Sie hat in ihren Schriften den Begriff und die Praxis der Aufmerksamkeit, «Attention», dargelegt. Eng dazu gehört die Haltung des Wartens, der «Attente». Im Wesentlichen geht es dabei um einen passiven Akt, der keineswegs Gleichgültigkeit bedeutet. Es ist eine Haltung des Geistes, die nicht nimmt und nicht will, sondern in Erwartung und Offenheit annimmt. Simone Weil fordert diese Haltung der «liebenden Aufmerksamkeit» in Freundschaft und Mitmenschlichkeit, in Schule und Studium, in Gebet und Politik. «Warten ist handelnde Passivität des Denkens. Warten ist Verwandeln von Zeit in Ewigkeit», so schreibt die Philosophin.
So bedeutet Menschsein wohl in weiten Teilen, Wirklichkeiten immer wieder anders wahrzunehmen und Wahrheit zu suchen, nicht um sie zu finden, sondern um sie zu erwarten.
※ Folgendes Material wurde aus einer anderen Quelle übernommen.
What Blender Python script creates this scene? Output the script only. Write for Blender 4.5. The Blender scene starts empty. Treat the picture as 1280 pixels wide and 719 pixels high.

Diese Form der «liebenden Aufmerksamkeit» kann uns helfen, innezuhalten, und uns einladen, zu verweilen. «Denn», so der Theologe und Poet Andreas Knapp, «die Sichtweise des Glaubens reicht über das Nebelfeld des Verstandes hinaus, bis in die innersten Weltenräume, wo Gott leise wohnt.»